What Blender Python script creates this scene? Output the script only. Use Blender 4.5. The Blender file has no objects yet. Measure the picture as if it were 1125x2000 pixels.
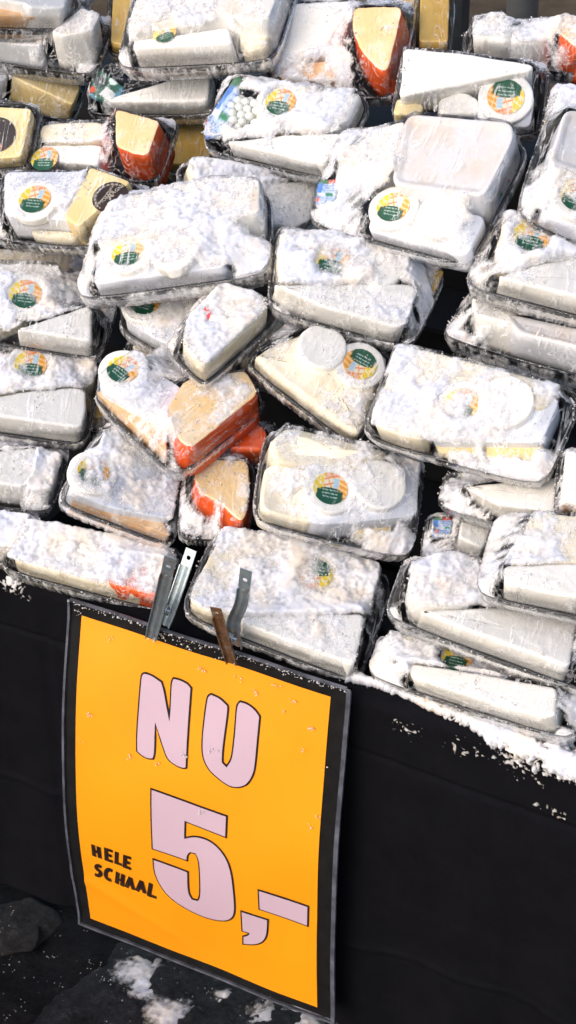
import bpy, bmesh, math, random
import numpy as np
from mathutils import Vector, Matrix, geometry
random.seed(5)
sc = bpy.context.scene
# ------------------------------------------------------------------ camera
PITCH, YAW, ROLL, CX, CY, CZ = [33.4113, 28.3265, -0.487, 0.8571, -1.4149, 1.7331]
cd = bpy.data.cameras.new('camera'); cam = bpy.data.objects.new('camera', cd)
sc.collection.objects.link(cam); sc.camera = cam
p, y, r = map(math.radians, (PITCH, YAW, ROLL))
fw = Vector((-math.sin(y)*math.cos(p), math.cos(y)*math.cos(p), -math.sin(p)))
rt0 = Vector((math.cos(y), math.sin(y), 0)); up0 = rt0.cross(fw)
rt = rt0*math.cos(r)+up0*math.sin(r); up = -rt0*math.sin(r)+up0*math.cos(r)
m = Matrix((rt, up, -fw)).transposed().to_4x4(); m.translation = (CX, CY, CZ)
cam.matrix_world = m
cd.sensor_fit = 'VERTICAL'; cd.sensor_height = 24.0; cd.lens = 3900/2000*24.0
cd.clip_start = 0.05; cd.clip_end = 200
cd.dof.use_dof = True; cd.dof.focus_distance = 1.95; cd.dof.aperture_fstop = 16.0
# ------------------------------------------------------------------ light
w = bpy.data.worlds.new('World'); sc.world = w; w.use_nodes = True
nt = w.node_tree; nt.nodes.clear()
sky = nt.nodes.new('ShaderNodeTexSky'); sky.sky_type = 'NISHITA'; sky.sun_disc = False
SUN_EL, SUN_AZ = math.radians(33), math.radians(196)      # azimuth clockwise from +Y
sky.sun_elevation = SUN_EL; sky.sun_rotation = SUN_AZ
sky.air_density = 1.0; sky.dust_density = 3.0; sky.ozone_density = 1.0
bg = nt.nodes.new('ShaderNodeBackground'); bg.inputs['Strength'].default_value = 0.15
wo = nt.nodes.new('ShaderNodeOutputWorld')
nt.links.new(sky.outputs[0], bg.inputs[0]); nt.links.new(bg.outputs[0], wo.inputs[0])
sl = bpy.data.lights.new('sun', 'SUN'); sl.energy = 1.0; sl.angle = math.radians(95); sl.color = (1, .945, .885)
so = bpy.data.objects.new('sun', sl); sc.collection.objects.link(so)
sd = Vector((math.sin(SUN_AZ)*math.cos(SUN_EL), math.cos(SUN_AZ)*math.cos(SUN_EL), math.sin(SUN_EL)))
so.rotation_euler = sd.to_track_quat('Z', 'Y').to_euler()
sc.view_settings.view_transform = 'Standard'; sc.view_settings.look = 'None'
sc.view_settings.exposure = 0.68; sc.view_settings.gamma = 1.0
sc.cycles.transparent_max_bounces = 24; sc.cycles.max_bounces = 8
sc.cycles.glossy_bounces = 3; sc.cycles.transmission_bounces = 4; sc.cycles.caustics_reflective = False
sc.cycles.caustics_refractive = False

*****

* **PROBLEM TO SOLVE**: Repeat all the data as it stands, dropping any images it holds.

* **THE RESULT**:
What Blender Python script creates this scene? Output the script only. Use Blender 4.5. The Blender file has no objects yet. Measure the picture as if it were 1125x2000 pixels.
import bpy, bmesh, math, random
import numpy as np
from mathutils import Vector, Matrix, geometry
random.seed(5)
sc = bpy.context.scene
# ------------------------------------------------------------------ camera
PITCH, YAW, ROLL, CX, CY, CZ = [33.4113, 28.3265, -0.487, 0.8571, -1.4149, 1.7331]
cd = bpy.data.cameras.new('camera'); cam = bpy.data.objects.new('camera', cd)
sc.collection.objects.link(cam); sc.camera = cam
p, y, r = map(math.radians, (PITCH, YAW, ROLL))
fw = Vector((-math.sin(y)*math.cos(p), math.cos(y)*math.cos(p), -math.sin(p)))
rt0 = Vector((math.cos(y), math.sin(y), 0)); up0 = rt0.cross(fw)
rt = rt0*math.cos(r)+up0*math.sin(r); up = -rt0*math.sin(r)+up0*math.cos(r)
m = Matrix((rt, up, -fw)).transposed().to_4x4(); m.translation = (CX, CY, CZ)
cam.matrix_world = m
cd.sensor_fit = 'VERTICAL'; cd.sensor_height = 24.0; cd.lens = 3900/2000*24.0
cd.clip_start = 0.05; cd.clip_end = 200
cd.dof.use_dof = True; cd.dof.focus_distance = 1.95; cd.dof.aperture_fstop = 16.0
# ------------------------------------------------------------------ light
w = bpy.data.worlds.new('World'); sc.world = w; w.use_nodes = True
nt = w.node_tree; nt.nodes.clear()
sky = nt.nodes.new('ShaderNodeTexSky'); sky.sky_type = 'NISHITA'; sky.sun_disc = False
SUN_EL, SUN_AZ = math.radians(33), math.radians(196)      # azimuth clockwise from +Y
sky.sun_elevation = SUN_EL; sky.sun_rotation = SUN_AZ
sky.air_density = 1.0; sky.dust_density = 3.0; sky.ozone_density = 1.0
bg = nt.nodes.new('ShaderNodeBackground'); bg.inputs['Strength'].default_value = 0.15
wo = nt.nodes.new('ShaderNodeOutputWorld')
nt.links.new(sky.outputs[0], bg.inputs[0]); nt.links.new(bg.outputs[0], wo.inputs[0])
sl = bpy.data.lights.new('sun', 'SUN'); sl.energy = 1.0; sl.angle = math.radians(95); sl.color = (1, .945, .885)
so = bpy.data.objects.new('sun', sl); sc.collection.objects.link(so)
sd = Vector((math.sin(SUN_AZ)*math.cos(SUN_EL), math.cos(SUN_AZ)*math.cos(SUN_EL), math.sin(SUN_EL)))
so.rotation_euler = sd.to_track_quat('Z', 'Y').to_euler()
sc.view_settings.view_transform = 'Standard'; sc.view_settings.look = 'None'
sc.view_settings.exposure = 0.68; sc.view_settings.gamma = 1.0
sc.cycles.transparent_max_bounces = 24; sc.cycles.max_bounces = 8
sc.cycles.glossy_bounces = 3; sc.cycles.transmission_bounces = 4; sc.cycles.caustics_reflective = False
sc.cycles.caustics_refractive = False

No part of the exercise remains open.